Despite a surge in its share price earlier last week after it reported record profits for 2019, Smurfit Kappa's market capitalisation, at €7.8bn, is well below the €9.4bn at which International Paper's cash and share proposal valued the group.

Its second approach valued Smurfit Kappa at €39.71 per share. The company's shares were changing hands at around €34 last Friday.

The unsolicited approach by the Memphis-based firm was rejected and criticised by Smurfit Kappa's board in a melee that became increasingly acrimonious.

The US company ceased efforts to buy Smurfit Kappa in mid-2018, citing a lack of engagement by the Irish group's management.

In February 2018, around the time International Paper made its first approach to Smurfit Kappa, the Irish company launched a medium-term plan to invest €1.6bn in the business over a four-year period.

Releasing its results last week, Smurfit Kappa CEO Tony Smurfit said that the group had achieved a return on capital employed of 17pc in 2019, "which is in line with our medium-term target".

He insisted the FTSE-100 business has been "transformed" and is "delivering on our vision".

Mr Smurfit said that two years ago, the group promised investors that it would have an optimised model, increased geographic diversity, increased balance sheet strength and "secure and superior returns".

"Just two years later, we are well ahead of our expectations," he said.

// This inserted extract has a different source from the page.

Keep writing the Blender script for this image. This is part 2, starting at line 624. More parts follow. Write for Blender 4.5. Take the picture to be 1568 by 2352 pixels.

Mr Bowles insisted that despite the shares trading below the level of the International Paper proposal's valuation, Smurfit Kappa shareholders have continued to benefit from the group's performance.

"If you took the price offered and if you took our share price today plus the dividend we've given the shareholders over the past couple of years, you probably don't end up very much different in terms of the offer price - we're probably there or thereabouts," he said.

Since February 2018, Smurfit Kappa has paid or declared total dividends of €2.71 per share.

"If we go back to the reasons we said no, which was that we felt that as an independent company we could deliver better returns," said Mr Bowles.

"What we see in the results is that through 2018 and 2019 we delivered the returns that we said we would as part of our reason to stay independent.

"I think we can be confident in the decision we made back then in relation to how we see the out-turn in the results in 2018 and 2019."